MATERIAL PROVIDED —
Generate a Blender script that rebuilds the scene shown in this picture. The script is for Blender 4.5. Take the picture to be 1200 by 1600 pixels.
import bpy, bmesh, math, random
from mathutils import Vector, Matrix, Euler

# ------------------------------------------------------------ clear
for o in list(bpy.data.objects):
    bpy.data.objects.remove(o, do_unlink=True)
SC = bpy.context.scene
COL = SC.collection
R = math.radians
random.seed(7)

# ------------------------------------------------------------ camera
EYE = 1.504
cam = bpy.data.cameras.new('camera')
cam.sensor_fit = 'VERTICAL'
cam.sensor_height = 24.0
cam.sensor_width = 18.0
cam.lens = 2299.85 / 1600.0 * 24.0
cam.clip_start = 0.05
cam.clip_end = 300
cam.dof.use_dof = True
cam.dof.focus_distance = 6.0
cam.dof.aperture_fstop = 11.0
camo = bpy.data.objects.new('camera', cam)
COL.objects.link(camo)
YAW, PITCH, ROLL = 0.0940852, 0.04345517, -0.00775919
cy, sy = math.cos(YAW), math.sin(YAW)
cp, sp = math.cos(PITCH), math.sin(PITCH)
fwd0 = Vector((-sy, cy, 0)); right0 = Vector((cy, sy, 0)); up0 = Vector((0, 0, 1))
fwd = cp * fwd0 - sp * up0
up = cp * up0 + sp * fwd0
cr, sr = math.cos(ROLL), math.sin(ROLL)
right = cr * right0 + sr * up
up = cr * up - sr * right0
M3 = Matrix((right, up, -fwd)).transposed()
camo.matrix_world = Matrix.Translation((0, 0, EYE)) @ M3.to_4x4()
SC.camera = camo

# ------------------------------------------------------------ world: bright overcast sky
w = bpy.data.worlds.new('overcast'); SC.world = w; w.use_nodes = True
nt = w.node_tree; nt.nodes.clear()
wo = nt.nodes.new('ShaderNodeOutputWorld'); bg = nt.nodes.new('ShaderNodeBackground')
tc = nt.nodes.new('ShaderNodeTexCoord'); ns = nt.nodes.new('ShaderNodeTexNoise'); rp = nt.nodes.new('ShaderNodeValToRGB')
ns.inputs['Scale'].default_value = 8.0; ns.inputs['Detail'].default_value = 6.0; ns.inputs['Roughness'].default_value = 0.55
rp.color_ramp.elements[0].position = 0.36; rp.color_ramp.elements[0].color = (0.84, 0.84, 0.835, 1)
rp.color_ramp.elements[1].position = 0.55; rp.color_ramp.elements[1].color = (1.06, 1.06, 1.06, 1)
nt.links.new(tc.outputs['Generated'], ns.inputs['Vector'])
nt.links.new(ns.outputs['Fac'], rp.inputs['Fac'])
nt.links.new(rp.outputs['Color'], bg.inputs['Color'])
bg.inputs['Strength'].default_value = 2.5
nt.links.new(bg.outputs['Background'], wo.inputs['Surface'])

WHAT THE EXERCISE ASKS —
Type out all of the material again, word for word.

RESULT OF THIS TASK —
Generate a Blender script that rebuilds the scene shown in this picture. The script is for Blender 4.5. Take the picture to be 1200 by 1600 pixels.
import bpy, bmesh, math, random
from mathutils import Vector, Matrix, Euler

# ------------------------------------------------------------ clear
for o in list(bpy.data.objects):
    bpy.data.objects.remove(o, do_unlink=True)
SC = bpy.context.scene
COL = SC.collection
R = math.radians
random.seed(7)

# ------------------------------------------------------------ camera
EYE = 1.504
cam = bpy.data.cameras.new('camera')
cam.sensor_fit = 'VERTICAL'
cam.sensor_height = 24.0
cam.sensor_width = 18.0
cam.lens = 2299.85 / 1600.0 * 24.0
cam.clip_start = 0.05
cam.clip_end = 300
cam.dof.use_dof = True
cam.dof.focus_distance = 6.0
cam.dof.aperture_fstop = 11.0
camo = bpy.data.objects.new('camera', cam)
COL.objects.link(camo)
YAW, PITCH, ROLL = 0.0940852, 0.04345517, -0.00775919
cy, sy = math.cos(YAW), math.sin(YAW)
cp, sp = math.cos(PITCH), math.sin(PITCH)
fwd0 = Vector((-sy, cy, 0)); right0 = Vector((cy, sy, 0)); up0 = Vector((0, 0, 1))
fwd = cp * fwd0 - sp * up0
up = cp * up0 + sp * fwd0
cr, sr = math.cos(ROLL), math.sin(ROLL)
right = cr * right0 + sr * up
up = cr * up - sr * right0
M3 = Matrix((right, up, -fwd)).transposed()
camo.matrix_world = Matrix.Translation((0, 0, EYE)) @ M3.to_4x4()
SC.camera = camo

# ------------------------------------------------------------ world: bright overcast sky
w = bpy.data.worlds.new('overcast'); SC.world = w; w.use_nodes = True
nt = w.node_tree; nt.nodes.clear()
wo = nt.nodes.new('ShaderNodeOutputWorld'); bg = nt.nodes.new('ShaderNodeBackground')
tc = nt.nodes.new('ShaderNodeTexCoord'); ns = nt.nodes.new('ShaderNodeTexNoise'); rp = nt.nodes.new('ShaderNodeValToRGB')
ns.inputs['Scale'].default_value = 8.0; ns.inputs['Detail'].default_value = 6.0; ns.inputs['Roughness'].default_value = 0.55
rp.color_ramp.elements[0].position = 0.36; rp.color_ramp.elements[0].color = (0.84, 0.84, 0.835, 1)
rp.color_ramp.elements[1].position = 0.55; rp.color_ramp.elements[1].color = (1.06, 1.06, 1.06, 1)
nt.links.new(tc.outputs['Generated'], ns.inputs['Vector'])
nt.links.new(ns.outputs['Fac'], rp.inputs['Fac'])
nt.links.new(rp.outputs['Color'], bg.inputs['Color'])
bg.inputs['Strength'].default_value = 2.5
nt.links.new(bg.outputs['Background'], wo.inputs['Surface'])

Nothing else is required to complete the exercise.